Noida authority directs structural audit of seven buildings next to Supertech twin towers
NOIDA: The Noida Authority has asked Supertech to carry out a structural audit of residential buildings around the Emerald Court twin towers, which will be demolished in August.
This audit, Noida officials clarified, will be an additional exercise, separate from the one by Edifice – the company bringing the towers down – to record all pre-demolition structural defects in residential buildings within 50 metres of the twin towers in Sector 93A.
According to Noida officials, there are three towers of Emerald Court and four towers of ATS Greens Village within the 50-metre radius of Apex and Ceyane. In case any defects come to light during the structural audit, officials said Supertech will have to get repairs and retrofitting done before the demolition, scheduled to take place on August 21.
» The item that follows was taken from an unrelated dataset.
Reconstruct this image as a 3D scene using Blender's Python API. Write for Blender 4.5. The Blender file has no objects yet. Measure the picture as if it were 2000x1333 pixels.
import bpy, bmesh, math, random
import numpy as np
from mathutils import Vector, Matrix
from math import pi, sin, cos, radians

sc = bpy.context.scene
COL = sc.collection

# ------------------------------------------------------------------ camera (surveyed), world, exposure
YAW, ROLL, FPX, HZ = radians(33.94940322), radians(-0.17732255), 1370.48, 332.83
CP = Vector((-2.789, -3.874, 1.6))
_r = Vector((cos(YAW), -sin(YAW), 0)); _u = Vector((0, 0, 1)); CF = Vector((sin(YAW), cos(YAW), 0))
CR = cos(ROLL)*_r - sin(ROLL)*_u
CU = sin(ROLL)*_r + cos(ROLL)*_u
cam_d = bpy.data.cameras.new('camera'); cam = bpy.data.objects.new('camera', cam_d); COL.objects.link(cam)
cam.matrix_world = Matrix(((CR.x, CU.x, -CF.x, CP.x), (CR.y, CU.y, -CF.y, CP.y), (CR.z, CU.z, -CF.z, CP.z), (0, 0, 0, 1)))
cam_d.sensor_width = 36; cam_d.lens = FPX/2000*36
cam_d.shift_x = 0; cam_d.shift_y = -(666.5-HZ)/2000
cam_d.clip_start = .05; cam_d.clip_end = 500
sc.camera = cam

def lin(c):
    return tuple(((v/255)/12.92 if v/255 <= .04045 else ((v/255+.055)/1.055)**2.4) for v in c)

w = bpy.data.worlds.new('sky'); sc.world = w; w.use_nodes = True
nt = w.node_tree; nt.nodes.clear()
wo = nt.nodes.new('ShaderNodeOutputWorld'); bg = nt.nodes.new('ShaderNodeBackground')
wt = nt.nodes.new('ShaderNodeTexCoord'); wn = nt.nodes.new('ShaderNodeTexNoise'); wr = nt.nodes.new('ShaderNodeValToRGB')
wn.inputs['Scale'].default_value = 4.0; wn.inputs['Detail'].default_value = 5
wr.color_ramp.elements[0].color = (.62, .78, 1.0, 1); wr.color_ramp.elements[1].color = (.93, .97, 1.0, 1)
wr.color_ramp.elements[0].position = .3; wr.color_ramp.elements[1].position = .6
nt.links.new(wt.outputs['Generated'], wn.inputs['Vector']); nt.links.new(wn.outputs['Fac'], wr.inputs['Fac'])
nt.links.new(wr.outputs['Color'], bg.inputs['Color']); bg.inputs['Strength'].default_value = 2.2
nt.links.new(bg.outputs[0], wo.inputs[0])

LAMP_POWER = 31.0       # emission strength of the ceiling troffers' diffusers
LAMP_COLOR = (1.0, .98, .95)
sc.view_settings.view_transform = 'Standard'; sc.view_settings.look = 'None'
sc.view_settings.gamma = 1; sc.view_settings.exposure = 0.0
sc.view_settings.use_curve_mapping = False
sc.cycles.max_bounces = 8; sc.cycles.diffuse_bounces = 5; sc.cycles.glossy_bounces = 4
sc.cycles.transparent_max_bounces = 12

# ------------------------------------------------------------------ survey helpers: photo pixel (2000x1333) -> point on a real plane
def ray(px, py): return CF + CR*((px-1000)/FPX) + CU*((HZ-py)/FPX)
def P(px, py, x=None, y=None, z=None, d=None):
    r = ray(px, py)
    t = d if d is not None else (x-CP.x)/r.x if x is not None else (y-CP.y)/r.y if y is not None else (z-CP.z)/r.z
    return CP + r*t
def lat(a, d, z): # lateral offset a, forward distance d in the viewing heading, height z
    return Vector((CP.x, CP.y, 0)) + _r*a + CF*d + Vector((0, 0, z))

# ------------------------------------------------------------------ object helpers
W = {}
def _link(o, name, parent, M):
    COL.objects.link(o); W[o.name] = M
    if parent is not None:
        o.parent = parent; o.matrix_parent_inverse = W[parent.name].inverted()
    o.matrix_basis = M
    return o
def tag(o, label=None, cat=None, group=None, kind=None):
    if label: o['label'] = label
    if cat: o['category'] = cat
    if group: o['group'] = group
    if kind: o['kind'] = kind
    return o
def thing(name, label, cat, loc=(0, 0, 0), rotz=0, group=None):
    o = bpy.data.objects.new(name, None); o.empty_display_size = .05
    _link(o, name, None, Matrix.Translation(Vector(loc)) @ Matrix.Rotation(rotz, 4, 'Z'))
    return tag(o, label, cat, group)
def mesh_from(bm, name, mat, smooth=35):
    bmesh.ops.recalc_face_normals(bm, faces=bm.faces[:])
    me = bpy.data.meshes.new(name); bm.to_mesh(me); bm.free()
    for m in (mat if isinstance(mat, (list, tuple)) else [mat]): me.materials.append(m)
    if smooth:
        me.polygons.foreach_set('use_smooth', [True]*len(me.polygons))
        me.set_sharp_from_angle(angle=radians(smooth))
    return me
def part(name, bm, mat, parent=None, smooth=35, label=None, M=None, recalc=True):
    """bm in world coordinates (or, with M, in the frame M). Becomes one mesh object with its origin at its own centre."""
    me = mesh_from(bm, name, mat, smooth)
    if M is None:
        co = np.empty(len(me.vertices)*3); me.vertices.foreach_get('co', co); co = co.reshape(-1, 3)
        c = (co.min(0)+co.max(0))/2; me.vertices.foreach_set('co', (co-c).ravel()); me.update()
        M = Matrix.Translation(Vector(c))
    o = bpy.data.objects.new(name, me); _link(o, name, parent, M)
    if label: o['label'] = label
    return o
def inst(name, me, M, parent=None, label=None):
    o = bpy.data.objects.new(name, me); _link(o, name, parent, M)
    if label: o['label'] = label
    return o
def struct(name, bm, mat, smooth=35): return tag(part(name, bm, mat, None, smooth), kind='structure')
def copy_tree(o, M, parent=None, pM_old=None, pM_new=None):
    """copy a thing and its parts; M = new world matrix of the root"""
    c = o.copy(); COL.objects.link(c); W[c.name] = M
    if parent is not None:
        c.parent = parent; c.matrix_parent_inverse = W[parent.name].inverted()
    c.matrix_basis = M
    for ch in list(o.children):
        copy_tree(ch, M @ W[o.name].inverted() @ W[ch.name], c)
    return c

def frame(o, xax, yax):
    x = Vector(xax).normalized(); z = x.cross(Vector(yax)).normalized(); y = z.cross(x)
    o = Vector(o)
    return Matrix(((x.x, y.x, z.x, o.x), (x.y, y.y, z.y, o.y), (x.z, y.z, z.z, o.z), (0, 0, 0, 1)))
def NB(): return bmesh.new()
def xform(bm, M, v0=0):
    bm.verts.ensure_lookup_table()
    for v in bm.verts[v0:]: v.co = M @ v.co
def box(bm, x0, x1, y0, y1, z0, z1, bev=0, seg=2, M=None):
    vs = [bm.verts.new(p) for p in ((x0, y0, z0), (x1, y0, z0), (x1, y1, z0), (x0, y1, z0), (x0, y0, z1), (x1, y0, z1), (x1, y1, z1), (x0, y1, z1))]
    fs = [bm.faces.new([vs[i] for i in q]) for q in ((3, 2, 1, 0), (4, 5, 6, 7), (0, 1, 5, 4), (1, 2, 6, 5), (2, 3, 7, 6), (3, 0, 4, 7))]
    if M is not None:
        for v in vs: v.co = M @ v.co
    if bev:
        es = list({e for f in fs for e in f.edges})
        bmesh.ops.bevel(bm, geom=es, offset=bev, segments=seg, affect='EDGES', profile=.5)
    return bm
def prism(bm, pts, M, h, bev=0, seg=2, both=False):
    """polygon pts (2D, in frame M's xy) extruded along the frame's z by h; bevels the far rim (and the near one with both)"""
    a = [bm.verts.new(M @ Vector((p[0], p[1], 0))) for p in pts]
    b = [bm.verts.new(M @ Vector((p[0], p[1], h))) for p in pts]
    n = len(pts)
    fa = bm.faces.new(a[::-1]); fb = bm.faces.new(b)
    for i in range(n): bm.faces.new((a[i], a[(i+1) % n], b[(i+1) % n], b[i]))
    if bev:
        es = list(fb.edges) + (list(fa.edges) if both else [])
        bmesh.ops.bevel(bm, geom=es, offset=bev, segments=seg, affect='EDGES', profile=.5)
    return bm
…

Supertech, however, said it had received no such directive. Supertech MD RK Arora said, “I have not received any order from the Noida Authority so far regarding the structural audit. At present, all documents and letters go to the interim resolution professional’s office first. In case we receive any such order, we will look into it and decide our next course of action.”
The IRP was appointed by the bankruptcy court, NCLT, into some Supertech projects that are under the group company against which a petition was filed over dues.
A senior Noida Authority official said the move asking for a structural audit was in tandem with the Supreme court’s order that the developer had to carry out these tasks and bear their costs. Once submitted, the audit report will be vetted by the Central Building Research Institute (CBRI). The demolition of the twin towers was ordered by the Supreme Court, which ruled they had been built illegally, last August.
Edifice will submit its findings to the CBRI by June 30. Uttkarsh Mehta, partner at Edifice, said, “We have done videography and photography of all cracks and structural defects in buildings in order to compare them once the final demolition is done.”
Residents of Emerald Court buildings in the immediate vicinity of the twin towers and ATS Greens Village said they had already expressed concern about the exercise and the safety of their homes and were waiting for an audit to be carried out.
Notably, a recent structural study of basements at Emerald Court buildings done by a private firm hired by the society’s RWA had endorsed residents’ concerns about the poor state of the structures on which their buildings stand and sought immediate strengthening and retrofitting of some basement columns.